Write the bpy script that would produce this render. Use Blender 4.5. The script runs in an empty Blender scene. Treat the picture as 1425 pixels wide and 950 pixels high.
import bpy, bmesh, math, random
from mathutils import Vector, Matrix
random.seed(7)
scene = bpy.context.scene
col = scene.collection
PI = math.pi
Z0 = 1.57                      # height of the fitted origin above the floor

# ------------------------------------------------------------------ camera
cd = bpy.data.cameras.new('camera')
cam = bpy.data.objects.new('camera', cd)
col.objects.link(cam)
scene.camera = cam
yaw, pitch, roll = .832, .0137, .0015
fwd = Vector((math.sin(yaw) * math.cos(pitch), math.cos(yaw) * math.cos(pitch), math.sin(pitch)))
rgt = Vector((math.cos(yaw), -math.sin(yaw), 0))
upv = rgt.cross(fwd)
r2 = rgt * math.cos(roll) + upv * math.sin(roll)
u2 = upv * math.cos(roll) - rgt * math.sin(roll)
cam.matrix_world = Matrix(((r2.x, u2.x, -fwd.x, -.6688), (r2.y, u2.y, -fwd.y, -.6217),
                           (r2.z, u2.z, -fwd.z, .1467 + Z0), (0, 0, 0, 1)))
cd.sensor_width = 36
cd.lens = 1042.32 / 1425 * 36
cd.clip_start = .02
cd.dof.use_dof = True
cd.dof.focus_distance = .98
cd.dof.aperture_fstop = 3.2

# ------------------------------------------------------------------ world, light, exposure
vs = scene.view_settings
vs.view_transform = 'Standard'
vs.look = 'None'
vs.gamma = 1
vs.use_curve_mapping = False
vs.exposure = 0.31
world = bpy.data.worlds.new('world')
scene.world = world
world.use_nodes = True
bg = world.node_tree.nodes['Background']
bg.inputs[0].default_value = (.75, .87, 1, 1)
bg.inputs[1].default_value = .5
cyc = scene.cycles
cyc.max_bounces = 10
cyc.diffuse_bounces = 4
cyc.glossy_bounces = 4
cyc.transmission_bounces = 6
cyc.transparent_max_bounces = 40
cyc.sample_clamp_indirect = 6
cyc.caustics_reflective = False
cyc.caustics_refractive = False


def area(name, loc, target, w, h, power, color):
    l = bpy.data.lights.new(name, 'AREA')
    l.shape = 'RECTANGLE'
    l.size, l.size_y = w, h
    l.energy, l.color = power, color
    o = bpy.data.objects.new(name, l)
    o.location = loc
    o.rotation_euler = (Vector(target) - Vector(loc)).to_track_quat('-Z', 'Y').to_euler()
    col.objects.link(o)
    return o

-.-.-

- [Requirements]
Make an exact copy of the material above.

- [Complete output]
Write the bpy script that would produce this render. Use Blender 4.5. The script runs in an empty Blender scene. Treat the picture as 1425 pixels wide and 950 pixels high.
import bpy, bmesh, math, random
from mathutils import Vector, Matrix
random.seed(7)
scene = bpy.context.scene
col = scene.collection
PI = math.pi
Z0 = 1.57                      # height of the fitted origin above the floor

# ------------------------------------------------------------------ camera
cd = bpy.data.cameras.new('camera')
cam = bpy.data.objects.new('camera', cd)
col.objects.link(cam)
scene.camera = cam
yaw, pitch, roll = .832, .0137, .0015
fwd = Vector((math.sin(yaw) * math.cos(pitch), math.cos(yaw) * math.cos(pitch), math.sin(pitch)))
rgt = Vector((math.cos(yaw), -math.sin(yaw), 0))
upv = rgt.cross(fwd)
r2 = rgt * math.cos(roll) + upv * math.sin(roll)
u2 = upv * math.cos(roll) - rgt * math.sin(roll)
cam.matrix_world = Matrix(((r2.x, u2.x, -fwd.x, -.6688), (r2.y, u2.y, -fwd.y, -.6217),
                           (r2.z, u2.z, -fwd.z, .1467 + Z0), (0, 0, 0, 1)))
cd.sensor_width = 36
cd.lens = 1042.32 / 1425 * 36
cd.clip_start = .02
cd.dof.use_dof = True
cd.dof.focus_distance = .98
cd.dof.aperture_fstop = 3.2

# ------------------------------------------------------------------ world, light, exposure
vs = scene.view_settings
vs.view_transform = 'Standard'
vs.look = 'None'
vs.gamma = 1
vs.use_curve_mapping = False
vs.exposure = 0.31
world = bpy.data.worlds.new('world')
scene.world = world
world.use_nodes = True
bg = world.node_tree.nodes['Background']
bg.inputs[0].default_value = (.75, .87, 1, 1)
bg.inputs[1].default_value = .5
cyc = scene.cycles
cyc.max_bounces = 10
cyc.diffuse_bounces = 4
cyc.glossy_bounces = 4
cyc.transmission_bounces = 6
cyc.transparent_max_bounces = 40
cyc.sample_clamp_indirect = 6
cyc.caustics_reflective = False
cyc.caustics_refractive = False


def area(name, loc, target, w, h, power, color):
    l = bpy.data.lights.new(name, 'AREA')
    l.shape = 'RECTANGLE'
    l.size, l.size_y = w, h
    l.energy, l.color = power, color
    o = bpy.data.objects.new(name, l)
    o.location = loc
    o.rotation_euler = (Vector(target) - Vector(loc)).to_track_quat('-Z', 'Y').to_euler()
    col.objects.link(o)
    return o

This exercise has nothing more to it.